Le paradoxe du jugement général qui nous est donné est que cette dénonciation par Schweich du même danger que Rumsfeld décrivait si bien en le dénonçant en septembre 2001, la veille de l’attaque 9/11, comprend une seule mise en accusation précise: les dirigeants civils et radicaux de l’administration GW Bush, accusés d’avoir renforcé le pouvoir du processus bureaucratique; et, principalement, parmi ces accusés, Rumsfeld lui-même, bien sûr… Arrêtés à ce point qui semble du détail et qui constitue en réalité un point fondamental, on comprend toute la difficulté de la tâche que Schweich demande à l’administration Obama de réaliser. Ce qui menace les USA d’un “coup d’Etat militaire silencieux” en l’occurrence, ce sont des processus, une uniformisation de la pensée, des automatismes, etc., qui font en général appel non pas à un état d’esprit subversif (celui qu’on dénoncerait en cas de coup d’Etat classique après l'avoir identifié assez facilement), mais au contraire à l’état d’esprit conformiste et loyal habituel de tout rouage humain du système bureaucratique, – c'est-à-dire au pur état d'esprit de l'américanisme, qui entretient ces “vertus” bureaucratiques jusqu'au plus extrême possible.

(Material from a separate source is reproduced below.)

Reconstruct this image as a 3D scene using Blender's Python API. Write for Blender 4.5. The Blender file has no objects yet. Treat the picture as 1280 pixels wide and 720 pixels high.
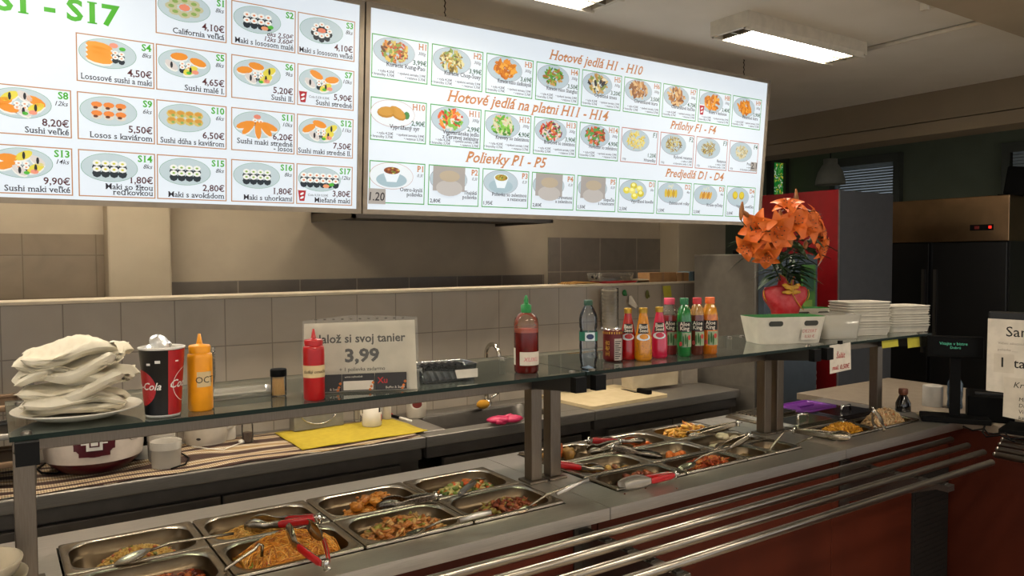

La chose qu’on doit retenir de cet article qui, semble-t-il, reflète une préoccupation extrême à Washington, y compris sans doute de nombre de personnes qui participent activement au processus dénoncé, c’est le degré d’efficacité et de réussite, l’avancement significatif de ce processus, proche du point où il étoufferait toute capacité d’un gouvernement d’effectivement gouverner. On se trouve dans le cas significatif où il devient impossible de trouver un coupable. La culpabilité se trouve totalement diluée dans l’uniformité d’un système et l’anonymat d’un processus; dans la perte de contact de chaque individu avec les conséquences des actes qu’il pose avec la plus complète bonne conscience et dans la plus complète conformité avec son éthique professionnelle; dans un cadre d'action réformiste où chaque décision de sanction est justifiée et pourtant entraîne presque par automatisme une injustice qui est ressentie comme telle. Une telle situation interdit d'espérer toute possibilité de réforme par telle ou telle pression sur les acteurs, tel ou tel ordre qui leur est donné. On doute par conséquent grandement que les consignes éventuellement données par Obama à “ses” généraux auront quelque effet important que ce soit, sans que les généraux aient montré la moindre réticence pour agir. La situation est effectivement à un point où la seule issue serait de briser le système, – ce qui n’est pas, on le comprend, une mince affaire, si cela est seulement possible.